_Materials provided:_
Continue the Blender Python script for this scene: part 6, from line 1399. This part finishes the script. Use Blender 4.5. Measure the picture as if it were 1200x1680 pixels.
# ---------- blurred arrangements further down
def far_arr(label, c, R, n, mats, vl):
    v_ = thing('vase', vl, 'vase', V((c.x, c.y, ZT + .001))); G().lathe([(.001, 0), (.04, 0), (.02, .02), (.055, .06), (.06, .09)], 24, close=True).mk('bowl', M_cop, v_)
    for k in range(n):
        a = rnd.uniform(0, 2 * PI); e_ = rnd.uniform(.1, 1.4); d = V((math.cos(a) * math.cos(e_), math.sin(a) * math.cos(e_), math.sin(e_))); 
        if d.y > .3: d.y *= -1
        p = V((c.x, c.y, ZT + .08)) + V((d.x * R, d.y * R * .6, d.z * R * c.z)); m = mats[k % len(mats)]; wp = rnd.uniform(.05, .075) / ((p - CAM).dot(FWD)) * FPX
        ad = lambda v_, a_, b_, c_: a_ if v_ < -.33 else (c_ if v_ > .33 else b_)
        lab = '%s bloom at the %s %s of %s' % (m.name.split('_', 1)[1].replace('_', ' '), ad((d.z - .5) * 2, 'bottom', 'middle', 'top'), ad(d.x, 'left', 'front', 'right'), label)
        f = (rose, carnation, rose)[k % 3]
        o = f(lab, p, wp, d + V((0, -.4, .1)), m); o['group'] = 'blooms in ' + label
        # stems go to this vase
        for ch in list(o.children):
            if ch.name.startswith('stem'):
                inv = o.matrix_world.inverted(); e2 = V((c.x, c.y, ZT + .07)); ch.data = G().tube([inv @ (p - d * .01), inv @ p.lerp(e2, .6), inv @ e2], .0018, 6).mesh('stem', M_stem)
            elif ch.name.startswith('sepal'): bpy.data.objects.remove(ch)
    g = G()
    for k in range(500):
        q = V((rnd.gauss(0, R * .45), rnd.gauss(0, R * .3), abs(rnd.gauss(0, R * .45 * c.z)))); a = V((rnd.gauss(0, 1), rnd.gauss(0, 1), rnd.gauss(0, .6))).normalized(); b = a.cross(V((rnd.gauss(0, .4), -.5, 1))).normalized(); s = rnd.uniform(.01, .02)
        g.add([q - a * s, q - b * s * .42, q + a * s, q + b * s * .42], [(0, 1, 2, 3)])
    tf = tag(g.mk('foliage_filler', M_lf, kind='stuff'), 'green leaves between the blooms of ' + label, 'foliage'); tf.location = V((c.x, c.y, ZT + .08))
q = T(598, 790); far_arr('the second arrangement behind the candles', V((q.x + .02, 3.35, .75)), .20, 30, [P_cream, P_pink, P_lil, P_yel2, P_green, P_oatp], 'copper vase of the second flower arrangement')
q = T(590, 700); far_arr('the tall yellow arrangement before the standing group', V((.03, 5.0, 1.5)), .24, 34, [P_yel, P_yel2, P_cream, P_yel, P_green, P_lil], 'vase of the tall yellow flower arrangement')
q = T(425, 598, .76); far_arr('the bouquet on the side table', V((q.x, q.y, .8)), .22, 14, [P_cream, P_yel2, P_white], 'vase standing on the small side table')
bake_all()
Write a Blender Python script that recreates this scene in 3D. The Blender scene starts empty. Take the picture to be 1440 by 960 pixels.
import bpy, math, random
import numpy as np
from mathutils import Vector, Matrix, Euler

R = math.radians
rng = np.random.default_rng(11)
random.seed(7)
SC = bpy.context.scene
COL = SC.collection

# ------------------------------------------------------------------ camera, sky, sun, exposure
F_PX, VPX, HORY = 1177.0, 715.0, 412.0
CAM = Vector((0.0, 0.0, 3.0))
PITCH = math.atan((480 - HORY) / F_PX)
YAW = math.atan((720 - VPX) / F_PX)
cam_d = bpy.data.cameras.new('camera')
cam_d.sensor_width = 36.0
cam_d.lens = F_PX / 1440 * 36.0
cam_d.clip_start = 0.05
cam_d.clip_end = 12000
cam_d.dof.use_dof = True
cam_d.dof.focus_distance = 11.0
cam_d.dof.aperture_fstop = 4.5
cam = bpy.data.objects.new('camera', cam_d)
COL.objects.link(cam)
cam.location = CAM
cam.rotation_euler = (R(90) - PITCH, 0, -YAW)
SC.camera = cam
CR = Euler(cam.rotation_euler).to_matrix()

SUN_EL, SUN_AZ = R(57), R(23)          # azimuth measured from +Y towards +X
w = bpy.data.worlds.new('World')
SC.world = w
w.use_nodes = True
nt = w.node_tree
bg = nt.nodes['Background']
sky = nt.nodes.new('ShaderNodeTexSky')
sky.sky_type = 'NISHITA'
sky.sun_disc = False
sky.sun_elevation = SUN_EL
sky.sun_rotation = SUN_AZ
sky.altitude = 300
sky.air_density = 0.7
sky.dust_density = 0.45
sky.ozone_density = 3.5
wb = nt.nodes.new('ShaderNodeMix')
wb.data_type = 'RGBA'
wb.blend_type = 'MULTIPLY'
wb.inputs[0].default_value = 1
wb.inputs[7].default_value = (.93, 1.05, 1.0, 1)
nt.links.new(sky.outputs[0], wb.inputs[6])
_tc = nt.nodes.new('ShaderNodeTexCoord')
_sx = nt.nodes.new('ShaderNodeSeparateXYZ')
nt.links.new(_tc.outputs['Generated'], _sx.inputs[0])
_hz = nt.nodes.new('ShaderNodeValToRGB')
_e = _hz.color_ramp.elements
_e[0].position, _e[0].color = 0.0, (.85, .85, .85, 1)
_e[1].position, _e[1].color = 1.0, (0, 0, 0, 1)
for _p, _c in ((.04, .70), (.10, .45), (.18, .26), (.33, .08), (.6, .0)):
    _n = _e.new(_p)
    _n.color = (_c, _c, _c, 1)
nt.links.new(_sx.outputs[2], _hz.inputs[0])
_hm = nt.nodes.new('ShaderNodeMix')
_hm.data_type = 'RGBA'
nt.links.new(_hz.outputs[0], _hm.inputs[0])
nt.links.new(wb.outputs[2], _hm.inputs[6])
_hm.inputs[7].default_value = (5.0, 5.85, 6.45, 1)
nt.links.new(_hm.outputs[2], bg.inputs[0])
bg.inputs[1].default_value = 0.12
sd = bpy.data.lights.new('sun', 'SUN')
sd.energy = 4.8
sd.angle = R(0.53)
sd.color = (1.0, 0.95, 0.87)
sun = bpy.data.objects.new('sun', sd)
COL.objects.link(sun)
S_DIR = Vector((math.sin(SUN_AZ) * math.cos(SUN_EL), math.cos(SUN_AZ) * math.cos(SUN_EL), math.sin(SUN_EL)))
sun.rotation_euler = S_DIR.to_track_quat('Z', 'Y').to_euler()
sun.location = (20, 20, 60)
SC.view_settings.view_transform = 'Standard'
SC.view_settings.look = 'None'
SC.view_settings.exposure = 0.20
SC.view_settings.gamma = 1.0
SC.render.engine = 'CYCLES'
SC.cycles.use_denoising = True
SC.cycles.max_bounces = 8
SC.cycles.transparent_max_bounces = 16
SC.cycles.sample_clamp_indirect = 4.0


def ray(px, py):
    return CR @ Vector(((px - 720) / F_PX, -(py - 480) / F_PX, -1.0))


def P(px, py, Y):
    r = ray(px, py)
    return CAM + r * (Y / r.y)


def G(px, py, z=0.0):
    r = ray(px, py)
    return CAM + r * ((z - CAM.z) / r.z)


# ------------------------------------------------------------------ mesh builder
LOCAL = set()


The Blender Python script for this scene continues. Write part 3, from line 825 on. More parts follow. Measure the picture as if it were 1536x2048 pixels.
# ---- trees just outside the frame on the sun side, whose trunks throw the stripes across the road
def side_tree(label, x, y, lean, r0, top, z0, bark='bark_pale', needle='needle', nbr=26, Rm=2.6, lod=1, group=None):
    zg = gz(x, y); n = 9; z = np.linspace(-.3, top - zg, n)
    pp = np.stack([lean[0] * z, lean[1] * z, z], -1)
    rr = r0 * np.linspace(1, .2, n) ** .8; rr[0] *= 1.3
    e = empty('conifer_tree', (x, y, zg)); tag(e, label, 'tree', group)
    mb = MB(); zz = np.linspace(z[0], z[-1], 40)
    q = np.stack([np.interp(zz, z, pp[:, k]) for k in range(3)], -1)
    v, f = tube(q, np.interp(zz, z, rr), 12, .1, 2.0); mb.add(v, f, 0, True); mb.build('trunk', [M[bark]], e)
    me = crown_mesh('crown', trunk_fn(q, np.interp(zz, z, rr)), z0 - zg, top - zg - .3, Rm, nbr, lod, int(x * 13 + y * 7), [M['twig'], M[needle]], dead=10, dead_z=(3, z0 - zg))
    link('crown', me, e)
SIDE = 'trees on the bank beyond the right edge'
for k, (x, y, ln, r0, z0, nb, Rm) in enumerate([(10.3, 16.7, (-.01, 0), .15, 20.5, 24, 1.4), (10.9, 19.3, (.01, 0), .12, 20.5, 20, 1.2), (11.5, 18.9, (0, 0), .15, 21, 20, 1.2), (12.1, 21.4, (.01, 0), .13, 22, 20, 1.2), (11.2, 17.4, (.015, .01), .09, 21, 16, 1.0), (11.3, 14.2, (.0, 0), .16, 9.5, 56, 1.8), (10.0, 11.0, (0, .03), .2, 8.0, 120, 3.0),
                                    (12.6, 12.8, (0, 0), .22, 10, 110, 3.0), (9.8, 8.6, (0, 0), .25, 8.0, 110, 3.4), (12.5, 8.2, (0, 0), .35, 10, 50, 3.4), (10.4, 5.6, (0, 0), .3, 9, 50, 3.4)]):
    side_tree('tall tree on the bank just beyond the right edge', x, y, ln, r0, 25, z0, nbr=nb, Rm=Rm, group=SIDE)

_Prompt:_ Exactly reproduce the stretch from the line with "Write a Blender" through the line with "from mathutils import Vector, Matrix, Euler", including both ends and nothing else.

_Problem solution:_
Write a Blender Python script that recreates this scene in 3D. The Blender scene starts empty. Take the picture to be 1440 by 960 pixels.
import bpy, math, random
import numpy as np
from mathutils import Vector, Matrix, Euler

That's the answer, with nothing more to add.